Rows from a 3D scene dataset
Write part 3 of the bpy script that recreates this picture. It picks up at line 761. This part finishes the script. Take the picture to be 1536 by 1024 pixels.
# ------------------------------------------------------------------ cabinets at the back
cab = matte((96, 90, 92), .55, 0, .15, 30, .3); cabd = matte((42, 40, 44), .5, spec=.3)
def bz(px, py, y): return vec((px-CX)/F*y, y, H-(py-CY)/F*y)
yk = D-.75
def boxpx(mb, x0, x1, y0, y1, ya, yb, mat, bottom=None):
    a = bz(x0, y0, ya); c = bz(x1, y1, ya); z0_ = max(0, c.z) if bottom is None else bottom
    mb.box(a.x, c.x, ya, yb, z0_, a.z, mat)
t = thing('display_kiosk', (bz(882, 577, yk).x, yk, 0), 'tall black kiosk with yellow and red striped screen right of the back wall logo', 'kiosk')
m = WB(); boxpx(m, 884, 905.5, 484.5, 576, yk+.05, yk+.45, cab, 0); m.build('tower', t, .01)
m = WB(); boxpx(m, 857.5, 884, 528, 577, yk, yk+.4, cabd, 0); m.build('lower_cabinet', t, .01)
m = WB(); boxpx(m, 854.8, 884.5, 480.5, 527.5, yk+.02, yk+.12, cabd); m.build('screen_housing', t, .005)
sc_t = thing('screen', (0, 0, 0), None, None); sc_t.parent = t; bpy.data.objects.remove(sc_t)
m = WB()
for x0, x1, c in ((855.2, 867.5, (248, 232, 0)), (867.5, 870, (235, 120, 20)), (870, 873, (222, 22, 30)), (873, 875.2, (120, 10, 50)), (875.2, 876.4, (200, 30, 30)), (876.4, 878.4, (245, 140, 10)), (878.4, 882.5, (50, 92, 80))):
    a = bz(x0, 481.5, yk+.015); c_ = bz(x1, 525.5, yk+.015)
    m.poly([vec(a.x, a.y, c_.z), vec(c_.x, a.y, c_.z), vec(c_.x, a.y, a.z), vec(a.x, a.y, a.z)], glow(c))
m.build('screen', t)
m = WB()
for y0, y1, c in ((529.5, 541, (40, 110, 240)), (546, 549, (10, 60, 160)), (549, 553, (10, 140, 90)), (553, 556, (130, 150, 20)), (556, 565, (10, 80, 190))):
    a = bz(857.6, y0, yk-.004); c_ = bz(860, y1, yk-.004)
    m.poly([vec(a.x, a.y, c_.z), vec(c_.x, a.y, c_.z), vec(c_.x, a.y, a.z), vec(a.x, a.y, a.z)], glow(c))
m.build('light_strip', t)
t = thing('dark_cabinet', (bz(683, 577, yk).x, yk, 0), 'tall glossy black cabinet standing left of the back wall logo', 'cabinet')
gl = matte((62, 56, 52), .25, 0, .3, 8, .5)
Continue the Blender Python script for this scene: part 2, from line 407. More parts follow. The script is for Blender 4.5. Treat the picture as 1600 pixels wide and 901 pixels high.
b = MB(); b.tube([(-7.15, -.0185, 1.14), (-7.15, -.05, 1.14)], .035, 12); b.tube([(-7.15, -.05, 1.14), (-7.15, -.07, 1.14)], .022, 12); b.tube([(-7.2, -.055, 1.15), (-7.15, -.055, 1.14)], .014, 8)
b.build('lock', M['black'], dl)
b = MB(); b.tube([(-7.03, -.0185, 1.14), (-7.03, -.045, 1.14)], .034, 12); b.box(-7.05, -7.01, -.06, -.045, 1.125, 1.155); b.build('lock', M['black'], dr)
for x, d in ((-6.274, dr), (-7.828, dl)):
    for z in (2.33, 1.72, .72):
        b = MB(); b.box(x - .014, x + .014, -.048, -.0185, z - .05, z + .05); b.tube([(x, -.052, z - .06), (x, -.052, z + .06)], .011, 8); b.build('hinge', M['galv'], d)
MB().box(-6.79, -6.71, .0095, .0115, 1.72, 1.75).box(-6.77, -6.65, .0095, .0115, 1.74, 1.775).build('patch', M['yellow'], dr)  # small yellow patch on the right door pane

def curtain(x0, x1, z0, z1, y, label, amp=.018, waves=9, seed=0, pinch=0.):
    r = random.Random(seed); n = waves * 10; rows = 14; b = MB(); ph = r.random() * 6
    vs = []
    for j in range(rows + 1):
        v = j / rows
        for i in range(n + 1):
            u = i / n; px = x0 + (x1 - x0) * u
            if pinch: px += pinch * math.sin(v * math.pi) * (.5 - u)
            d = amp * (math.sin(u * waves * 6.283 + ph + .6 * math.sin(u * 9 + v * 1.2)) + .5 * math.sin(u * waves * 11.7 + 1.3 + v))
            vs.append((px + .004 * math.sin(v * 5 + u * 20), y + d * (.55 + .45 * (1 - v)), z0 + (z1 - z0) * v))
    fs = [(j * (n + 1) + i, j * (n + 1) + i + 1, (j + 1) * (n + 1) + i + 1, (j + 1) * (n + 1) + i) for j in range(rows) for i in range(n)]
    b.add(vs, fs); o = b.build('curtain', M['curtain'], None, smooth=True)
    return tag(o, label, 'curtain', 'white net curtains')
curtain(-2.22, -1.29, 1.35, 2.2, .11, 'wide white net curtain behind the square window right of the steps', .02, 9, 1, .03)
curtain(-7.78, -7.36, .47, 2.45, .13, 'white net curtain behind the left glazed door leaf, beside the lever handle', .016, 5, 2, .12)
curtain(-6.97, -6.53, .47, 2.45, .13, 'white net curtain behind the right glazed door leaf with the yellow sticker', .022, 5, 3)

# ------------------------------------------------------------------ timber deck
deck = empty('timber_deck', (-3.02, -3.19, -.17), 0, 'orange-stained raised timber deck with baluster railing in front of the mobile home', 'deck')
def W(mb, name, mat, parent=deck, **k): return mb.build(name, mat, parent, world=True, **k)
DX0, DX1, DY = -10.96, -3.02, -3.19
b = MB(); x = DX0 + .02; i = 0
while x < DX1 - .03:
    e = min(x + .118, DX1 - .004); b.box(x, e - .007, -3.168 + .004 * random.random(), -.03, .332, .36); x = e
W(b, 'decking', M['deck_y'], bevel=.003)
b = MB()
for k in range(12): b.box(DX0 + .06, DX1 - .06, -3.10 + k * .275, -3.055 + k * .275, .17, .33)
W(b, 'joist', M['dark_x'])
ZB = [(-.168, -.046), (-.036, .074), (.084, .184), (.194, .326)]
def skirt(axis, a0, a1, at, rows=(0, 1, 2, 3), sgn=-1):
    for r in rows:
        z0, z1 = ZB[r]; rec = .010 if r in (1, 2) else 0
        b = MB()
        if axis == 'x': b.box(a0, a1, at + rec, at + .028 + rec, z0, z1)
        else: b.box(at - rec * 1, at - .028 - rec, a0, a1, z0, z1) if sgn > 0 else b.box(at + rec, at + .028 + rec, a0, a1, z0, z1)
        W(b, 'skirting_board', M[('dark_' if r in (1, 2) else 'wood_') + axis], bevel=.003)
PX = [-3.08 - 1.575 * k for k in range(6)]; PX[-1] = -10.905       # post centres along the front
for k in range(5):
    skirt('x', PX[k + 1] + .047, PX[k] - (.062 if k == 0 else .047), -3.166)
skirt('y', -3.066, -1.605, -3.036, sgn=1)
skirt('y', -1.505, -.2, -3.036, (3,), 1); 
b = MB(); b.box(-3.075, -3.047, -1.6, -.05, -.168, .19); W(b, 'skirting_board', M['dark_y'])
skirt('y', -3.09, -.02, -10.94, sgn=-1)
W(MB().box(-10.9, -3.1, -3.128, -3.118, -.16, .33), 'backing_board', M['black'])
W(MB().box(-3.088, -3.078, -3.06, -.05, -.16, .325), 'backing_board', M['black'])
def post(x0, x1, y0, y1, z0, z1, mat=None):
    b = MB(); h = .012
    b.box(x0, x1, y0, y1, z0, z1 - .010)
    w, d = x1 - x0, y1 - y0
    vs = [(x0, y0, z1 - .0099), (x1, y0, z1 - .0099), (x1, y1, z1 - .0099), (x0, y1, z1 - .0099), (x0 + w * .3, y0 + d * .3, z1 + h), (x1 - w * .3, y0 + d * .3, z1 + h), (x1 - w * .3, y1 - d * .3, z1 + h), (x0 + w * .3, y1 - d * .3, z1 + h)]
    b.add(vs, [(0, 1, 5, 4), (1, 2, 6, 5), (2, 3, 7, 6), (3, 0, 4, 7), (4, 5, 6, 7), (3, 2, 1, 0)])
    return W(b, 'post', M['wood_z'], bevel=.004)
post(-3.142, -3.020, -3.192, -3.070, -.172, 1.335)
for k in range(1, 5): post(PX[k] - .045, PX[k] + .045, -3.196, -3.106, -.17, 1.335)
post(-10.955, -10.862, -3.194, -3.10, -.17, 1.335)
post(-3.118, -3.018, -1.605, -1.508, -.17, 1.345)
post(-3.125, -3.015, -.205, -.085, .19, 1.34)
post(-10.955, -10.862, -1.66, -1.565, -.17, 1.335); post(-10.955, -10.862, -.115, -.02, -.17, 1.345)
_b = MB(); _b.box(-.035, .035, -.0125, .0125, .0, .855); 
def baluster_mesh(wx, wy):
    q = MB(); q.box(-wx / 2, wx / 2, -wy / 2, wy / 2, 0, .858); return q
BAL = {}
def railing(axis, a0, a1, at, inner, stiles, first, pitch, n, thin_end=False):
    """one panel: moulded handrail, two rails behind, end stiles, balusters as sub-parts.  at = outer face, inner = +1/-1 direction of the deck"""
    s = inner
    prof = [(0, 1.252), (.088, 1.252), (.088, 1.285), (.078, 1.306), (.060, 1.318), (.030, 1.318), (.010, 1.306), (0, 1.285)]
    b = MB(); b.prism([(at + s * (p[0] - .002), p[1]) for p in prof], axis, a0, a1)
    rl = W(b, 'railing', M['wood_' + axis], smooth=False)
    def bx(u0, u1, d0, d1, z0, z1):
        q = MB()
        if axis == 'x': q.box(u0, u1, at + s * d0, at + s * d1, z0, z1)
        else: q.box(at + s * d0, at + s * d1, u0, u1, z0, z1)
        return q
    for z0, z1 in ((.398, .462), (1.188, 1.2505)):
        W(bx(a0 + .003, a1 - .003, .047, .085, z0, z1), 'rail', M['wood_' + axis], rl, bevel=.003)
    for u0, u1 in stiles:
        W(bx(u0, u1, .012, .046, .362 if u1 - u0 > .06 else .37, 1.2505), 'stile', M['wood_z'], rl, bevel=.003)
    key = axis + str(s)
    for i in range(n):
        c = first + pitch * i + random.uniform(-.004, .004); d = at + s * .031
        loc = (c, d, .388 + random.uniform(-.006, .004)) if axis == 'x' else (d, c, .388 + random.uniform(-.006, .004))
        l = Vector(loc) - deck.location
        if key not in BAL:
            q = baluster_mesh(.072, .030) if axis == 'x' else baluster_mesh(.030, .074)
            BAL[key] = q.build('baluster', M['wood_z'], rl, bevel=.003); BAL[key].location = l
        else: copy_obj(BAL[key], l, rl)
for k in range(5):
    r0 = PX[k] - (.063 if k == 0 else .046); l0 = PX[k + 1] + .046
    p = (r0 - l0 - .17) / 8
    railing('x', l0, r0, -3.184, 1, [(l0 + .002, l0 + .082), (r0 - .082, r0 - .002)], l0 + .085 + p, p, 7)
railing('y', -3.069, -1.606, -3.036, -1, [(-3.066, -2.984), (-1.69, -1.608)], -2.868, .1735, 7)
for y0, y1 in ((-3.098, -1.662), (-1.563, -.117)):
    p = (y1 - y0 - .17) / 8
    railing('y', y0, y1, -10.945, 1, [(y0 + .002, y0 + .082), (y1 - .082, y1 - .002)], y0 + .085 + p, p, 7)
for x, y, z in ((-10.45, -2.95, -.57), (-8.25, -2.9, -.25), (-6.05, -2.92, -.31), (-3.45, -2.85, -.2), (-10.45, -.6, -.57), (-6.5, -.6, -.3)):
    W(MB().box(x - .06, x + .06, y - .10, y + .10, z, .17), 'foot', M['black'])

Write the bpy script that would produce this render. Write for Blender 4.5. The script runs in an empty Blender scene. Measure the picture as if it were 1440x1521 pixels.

### Exercise prompt
From the records above, transcribe without alteration every line from the one with "if axis == 'x': b.box(a0, a1, at" to the one with "b = MB(); b.box(-3.075, -3.047, -1.6, -.05, -.168, .19);", inclusive.

### Task output
        if axis == 'x': b.box(a0, a1, at + rec, at + .028 + rec, z0, z1)
        else: b.box(at - rec * 1, at - .028 - rec, a0, a1, z0, z1) if sgn > 0 else b.box(at + rec, at + .028 + rec, a0, a1, z0, z1)
        W(b, 'skirting_board', M[('dark_' if r in (1, 2) else 'wood_') + axis], bevel=.003)
PX = [-3.08 - 1.575 * k for k in range(6)]; PX[-1] = -10.905       # post centres along the front
for k in range(5):
    skirt('x', PX[k + 1] + .047, PX[k] - (.062 if k == 0 else .047), -3.166)
skirt('y', -3.066, -1.605, -3.036, sgn=1)
skirt('y', -1.505, -.2, -3.036, (3,), 1); 
b = MB(); b.box(-3.075, -3.047, -1.6, -.05, -.168, .19); W(b, 'skirting_board', M['dark_y'])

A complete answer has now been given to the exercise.